### Stated problem
Of the lines below, how many hold the string "that"? Give only the number.

### Supplied records

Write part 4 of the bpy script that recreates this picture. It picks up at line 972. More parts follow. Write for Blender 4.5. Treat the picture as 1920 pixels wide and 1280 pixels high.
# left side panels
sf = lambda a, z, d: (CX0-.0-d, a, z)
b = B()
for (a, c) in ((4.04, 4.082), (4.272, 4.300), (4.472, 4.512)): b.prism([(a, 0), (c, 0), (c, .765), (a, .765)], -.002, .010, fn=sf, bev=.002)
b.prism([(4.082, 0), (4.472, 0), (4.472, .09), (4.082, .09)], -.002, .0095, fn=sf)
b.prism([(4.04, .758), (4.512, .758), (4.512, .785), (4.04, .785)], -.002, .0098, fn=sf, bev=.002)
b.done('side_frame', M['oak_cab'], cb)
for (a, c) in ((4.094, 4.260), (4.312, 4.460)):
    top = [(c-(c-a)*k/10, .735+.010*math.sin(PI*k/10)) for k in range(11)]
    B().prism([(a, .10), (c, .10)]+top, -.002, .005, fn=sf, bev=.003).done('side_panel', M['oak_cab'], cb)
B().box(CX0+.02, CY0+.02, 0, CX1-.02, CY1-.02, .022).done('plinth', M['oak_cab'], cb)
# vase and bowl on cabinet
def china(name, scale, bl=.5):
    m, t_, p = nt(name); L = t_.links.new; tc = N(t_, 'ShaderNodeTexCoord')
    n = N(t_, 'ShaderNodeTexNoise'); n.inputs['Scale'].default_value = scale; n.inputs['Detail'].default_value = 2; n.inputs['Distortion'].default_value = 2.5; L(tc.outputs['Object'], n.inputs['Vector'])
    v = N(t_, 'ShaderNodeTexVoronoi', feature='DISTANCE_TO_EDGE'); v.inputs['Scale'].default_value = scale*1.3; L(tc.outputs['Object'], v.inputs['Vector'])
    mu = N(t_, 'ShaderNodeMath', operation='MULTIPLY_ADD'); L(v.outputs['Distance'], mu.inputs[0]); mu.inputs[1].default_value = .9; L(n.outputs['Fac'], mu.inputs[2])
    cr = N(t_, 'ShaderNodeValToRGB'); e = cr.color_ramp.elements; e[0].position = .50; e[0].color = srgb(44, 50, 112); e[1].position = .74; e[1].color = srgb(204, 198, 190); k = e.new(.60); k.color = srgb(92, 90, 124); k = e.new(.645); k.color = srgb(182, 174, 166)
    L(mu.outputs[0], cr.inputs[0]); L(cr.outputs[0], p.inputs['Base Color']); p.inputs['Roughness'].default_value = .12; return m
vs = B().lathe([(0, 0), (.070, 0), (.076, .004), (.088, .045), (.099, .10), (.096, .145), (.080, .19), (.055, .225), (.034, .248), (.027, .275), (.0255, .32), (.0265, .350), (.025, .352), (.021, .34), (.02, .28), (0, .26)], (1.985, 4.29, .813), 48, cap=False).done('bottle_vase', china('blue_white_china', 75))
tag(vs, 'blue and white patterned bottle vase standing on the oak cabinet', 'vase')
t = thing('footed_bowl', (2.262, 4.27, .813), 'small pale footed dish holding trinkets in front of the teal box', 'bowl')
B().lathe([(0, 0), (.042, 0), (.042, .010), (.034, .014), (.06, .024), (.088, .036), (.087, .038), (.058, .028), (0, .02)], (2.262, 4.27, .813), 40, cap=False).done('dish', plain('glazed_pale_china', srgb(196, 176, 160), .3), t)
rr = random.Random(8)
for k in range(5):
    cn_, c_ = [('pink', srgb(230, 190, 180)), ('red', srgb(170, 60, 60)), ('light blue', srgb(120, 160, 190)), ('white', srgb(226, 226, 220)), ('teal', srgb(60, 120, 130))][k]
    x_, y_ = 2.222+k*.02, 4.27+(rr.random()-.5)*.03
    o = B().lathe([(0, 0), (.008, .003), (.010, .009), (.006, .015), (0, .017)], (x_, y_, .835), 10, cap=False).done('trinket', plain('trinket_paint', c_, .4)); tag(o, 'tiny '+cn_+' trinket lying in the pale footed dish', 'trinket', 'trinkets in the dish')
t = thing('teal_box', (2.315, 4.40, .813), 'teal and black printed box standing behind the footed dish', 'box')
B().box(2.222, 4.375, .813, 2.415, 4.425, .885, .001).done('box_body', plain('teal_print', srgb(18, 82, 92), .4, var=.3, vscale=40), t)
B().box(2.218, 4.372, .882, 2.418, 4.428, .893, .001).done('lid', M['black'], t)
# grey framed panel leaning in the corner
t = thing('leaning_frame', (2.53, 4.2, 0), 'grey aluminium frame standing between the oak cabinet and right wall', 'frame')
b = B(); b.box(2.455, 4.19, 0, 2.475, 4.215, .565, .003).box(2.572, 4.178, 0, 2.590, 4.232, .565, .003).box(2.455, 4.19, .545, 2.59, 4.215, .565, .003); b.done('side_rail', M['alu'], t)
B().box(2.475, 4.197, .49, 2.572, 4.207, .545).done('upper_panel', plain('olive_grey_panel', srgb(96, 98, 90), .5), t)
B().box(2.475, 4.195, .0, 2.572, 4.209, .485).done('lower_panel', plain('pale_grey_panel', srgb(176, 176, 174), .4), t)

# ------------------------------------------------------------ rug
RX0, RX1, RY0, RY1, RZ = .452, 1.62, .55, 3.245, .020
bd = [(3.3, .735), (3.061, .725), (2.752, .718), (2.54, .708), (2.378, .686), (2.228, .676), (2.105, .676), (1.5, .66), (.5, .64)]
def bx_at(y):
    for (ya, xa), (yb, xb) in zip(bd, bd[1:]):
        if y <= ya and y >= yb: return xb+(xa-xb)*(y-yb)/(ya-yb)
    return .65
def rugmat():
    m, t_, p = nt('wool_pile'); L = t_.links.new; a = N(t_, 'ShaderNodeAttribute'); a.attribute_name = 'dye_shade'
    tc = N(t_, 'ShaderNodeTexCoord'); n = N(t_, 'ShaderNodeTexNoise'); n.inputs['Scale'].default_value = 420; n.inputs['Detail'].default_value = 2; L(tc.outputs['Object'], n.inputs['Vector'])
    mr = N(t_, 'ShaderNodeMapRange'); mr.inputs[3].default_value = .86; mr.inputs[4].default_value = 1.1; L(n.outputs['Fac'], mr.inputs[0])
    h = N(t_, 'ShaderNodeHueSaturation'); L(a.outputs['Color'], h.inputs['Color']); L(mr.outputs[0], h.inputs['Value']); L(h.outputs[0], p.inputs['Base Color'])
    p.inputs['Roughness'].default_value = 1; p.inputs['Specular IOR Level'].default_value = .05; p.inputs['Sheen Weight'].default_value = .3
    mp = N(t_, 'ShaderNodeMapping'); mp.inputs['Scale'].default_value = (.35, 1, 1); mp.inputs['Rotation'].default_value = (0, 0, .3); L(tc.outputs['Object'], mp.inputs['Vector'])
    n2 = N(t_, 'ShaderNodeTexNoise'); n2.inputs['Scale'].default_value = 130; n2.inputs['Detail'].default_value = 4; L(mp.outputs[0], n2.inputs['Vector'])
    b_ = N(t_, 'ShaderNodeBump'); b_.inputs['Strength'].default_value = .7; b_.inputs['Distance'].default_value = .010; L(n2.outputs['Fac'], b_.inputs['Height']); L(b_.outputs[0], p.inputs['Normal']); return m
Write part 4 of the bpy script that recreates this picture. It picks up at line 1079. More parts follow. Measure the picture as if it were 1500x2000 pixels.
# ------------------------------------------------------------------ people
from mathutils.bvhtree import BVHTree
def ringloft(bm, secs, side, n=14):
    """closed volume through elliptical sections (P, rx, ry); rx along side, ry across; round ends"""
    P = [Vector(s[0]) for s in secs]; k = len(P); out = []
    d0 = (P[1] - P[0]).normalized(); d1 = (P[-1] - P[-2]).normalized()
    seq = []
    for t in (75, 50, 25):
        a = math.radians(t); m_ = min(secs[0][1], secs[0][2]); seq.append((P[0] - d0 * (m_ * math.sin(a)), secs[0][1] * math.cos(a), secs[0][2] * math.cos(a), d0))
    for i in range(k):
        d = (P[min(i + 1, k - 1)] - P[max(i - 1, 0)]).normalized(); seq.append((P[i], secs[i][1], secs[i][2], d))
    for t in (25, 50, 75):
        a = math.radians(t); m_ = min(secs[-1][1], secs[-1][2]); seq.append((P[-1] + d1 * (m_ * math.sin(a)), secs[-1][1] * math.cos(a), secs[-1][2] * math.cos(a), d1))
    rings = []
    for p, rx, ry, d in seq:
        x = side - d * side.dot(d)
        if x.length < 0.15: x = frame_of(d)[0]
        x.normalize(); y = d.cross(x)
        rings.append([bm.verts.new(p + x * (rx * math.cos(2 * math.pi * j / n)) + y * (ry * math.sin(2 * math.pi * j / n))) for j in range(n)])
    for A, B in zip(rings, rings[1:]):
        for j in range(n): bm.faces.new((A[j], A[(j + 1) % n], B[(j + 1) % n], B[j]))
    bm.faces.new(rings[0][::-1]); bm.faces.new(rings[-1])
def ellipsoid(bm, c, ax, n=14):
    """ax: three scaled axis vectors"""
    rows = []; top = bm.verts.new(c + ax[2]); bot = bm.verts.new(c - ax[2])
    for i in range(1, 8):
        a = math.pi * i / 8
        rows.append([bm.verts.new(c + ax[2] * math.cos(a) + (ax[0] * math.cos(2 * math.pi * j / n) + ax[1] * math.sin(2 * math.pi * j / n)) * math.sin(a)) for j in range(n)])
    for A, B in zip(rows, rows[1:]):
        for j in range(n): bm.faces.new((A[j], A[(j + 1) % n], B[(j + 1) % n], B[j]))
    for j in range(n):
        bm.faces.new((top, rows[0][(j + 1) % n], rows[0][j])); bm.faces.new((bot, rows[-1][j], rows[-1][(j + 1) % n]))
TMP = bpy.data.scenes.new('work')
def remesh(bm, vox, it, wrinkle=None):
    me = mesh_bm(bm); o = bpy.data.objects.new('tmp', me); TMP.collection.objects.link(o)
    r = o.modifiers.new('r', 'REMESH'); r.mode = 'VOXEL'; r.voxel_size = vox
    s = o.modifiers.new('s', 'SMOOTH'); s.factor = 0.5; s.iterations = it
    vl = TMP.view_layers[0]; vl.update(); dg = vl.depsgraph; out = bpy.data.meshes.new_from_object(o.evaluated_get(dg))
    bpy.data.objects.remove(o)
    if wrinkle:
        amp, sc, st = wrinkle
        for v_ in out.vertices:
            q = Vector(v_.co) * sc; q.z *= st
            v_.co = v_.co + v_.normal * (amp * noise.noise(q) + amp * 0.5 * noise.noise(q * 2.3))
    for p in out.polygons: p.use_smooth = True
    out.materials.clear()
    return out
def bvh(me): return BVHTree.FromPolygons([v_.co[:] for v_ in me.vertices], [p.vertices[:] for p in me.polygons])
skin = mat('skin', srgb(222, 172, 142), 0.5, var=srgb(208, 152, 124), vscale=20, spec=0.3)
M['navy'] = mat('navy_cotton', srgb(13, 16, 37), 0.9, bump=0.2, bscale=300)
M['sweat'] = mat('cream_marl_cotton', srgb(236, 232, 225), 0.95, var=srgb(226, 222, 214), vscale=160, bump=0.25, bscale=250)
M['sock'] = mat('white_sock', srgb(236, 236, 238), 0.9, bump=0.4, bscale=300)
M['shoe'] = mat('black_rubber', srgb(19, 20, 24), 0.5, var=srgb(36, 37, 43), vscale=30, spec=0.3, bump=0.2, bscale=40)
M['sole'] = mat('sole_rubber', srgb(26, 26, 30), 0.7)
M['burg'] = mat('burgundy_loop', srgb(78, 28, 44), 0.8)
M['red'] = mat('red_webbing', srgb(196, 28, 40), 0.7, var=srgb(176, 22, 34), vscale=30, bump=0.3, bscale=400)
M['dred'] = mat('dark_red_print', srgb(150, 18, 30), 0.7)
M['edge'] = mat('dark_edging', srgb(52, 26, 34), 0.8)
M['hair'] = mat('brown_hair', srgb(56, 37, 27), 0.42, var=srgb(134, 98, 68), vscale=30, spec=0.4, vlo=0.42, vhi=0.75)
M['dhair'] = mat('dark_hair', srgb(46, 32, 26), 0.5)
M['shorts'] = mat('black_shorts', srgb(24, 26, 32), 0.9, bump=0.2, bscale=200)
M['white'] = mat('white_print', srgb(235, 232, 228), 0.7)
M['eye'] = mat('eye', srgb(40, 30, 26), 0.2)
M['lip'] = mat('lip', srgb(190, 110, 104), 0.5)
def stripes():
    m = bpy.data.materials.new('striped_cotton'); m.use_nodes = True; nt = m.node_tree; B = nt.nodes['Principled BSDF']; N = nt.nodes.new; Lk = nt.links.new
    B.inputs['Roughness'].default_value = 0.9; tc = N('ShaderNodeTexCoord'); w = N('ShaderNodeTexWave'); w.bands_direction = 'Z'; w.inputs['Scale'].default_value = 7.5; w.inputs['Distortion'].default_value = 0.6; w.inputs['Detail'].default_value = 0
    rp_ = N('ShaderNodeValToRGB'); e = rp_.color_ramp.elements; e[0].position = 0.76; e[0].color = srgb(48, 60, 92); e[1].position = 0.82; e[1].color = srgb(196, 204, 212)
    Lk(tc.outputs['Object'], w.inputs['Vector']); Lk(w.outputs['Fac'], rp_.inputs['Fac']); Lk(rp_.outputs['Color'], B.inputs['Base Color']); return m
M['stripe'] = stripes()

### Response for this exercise
2